Monday, November 30, 2015

Teaching Purpose & Audience in AP Language

By: Kim Miklusak & Rachel Barry

This blog is written by both Kim (who was observed) and Rachel (who observed Kim) in an AP Language class.  Students have just read The Adventures of Huckleberry Finn and supporting nonfiction written/visual texts and are practicing rhetorical analysis focusing on audience and purpose.  The focus of this specific lesson was for students to demonstrate understanding of how to use strategies to convince an audience of a clear purpose.  Students were to write a letter to a designated audience from a designated perspective regarding whether or not The Adventures of Huckleberry Finn should be banned from schools.

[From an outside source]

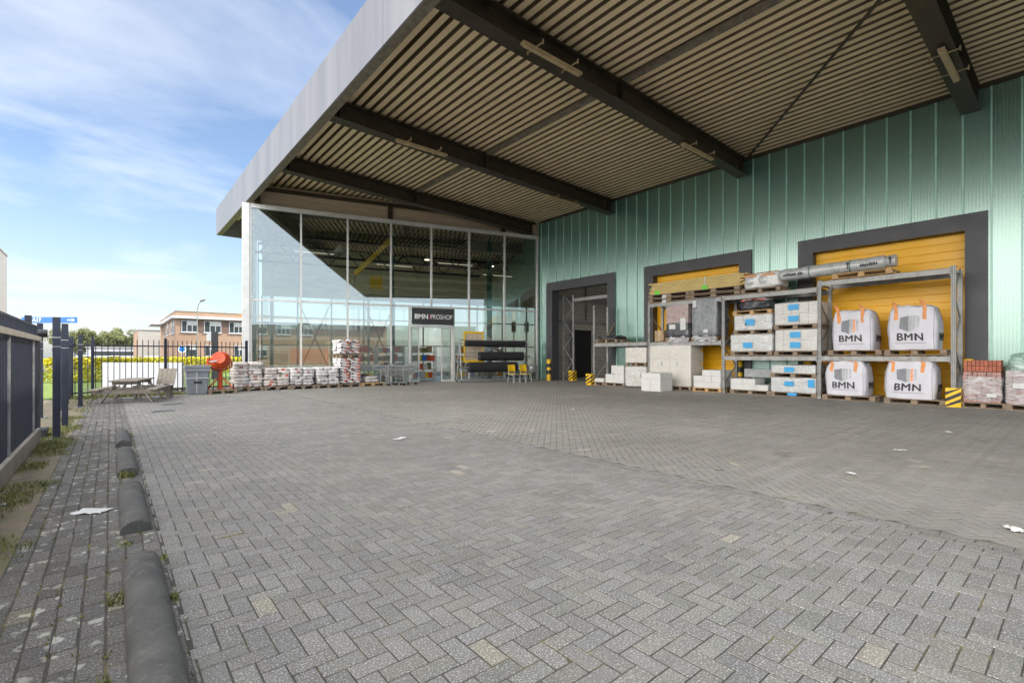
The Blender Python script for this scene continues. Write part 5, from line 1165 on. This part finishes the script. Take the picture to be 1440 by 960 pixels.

To begin, students selected a partner.  One partner was asked to raise a finger of 1 or 2.  This randomly determined which purpose they were arguing for in their paper: 1) ban the book or 2) do not ban the book.  Then students raised another number of 1, 2, or 3 fingers.  They then found out their audience based on 1) those who want the book banned, 2) those who are against banning the book or 3) those who are indifferent.

Students worked in pairs to brainstorm what strategies would best convince their audience of their purpose (for example, emotion, logic, specific examples, metaphors, etc.).  They then wrote a letter to their assigned audience.  Finally, the students anonymously swapped letters and provided clear feedback on what strategies they saw the authors using and what worked/didn't work from their assigned perspective.  Students will then use this to reflect upon their own rhetorical analysis essays in class tomorrow as they work to revise.

Rachel's Reflection: As a math teacher, I am always amazed at how teachers bring controversial issues to light without creating arguments in class.  I am both intimidated by and excited at the thought of having discussions with students on topics of race, gender inequality, sexuality, etc. due to the various perspectives and knowledge of students.  Also, people may be ill-informed or not informed enough on some topics, which could potentially lead to building warped opinions.  Through this observation, I learned how Kim is using the controversial issue of book banning to open students' eyes to multiple sides of an argument.  This activity taught students the importance of gaining pertinent information to support their claim.  Since students were not able to choose their side, some may have even written from a perspective different from their own, which I think is a significantly valuable lesson.  Because of this activity, her class will eventually be able to discuss social issues that are more pertinent to today and her students in an objective manner.  This was truly eye-opening.  I would've loved to have been in this class in high school!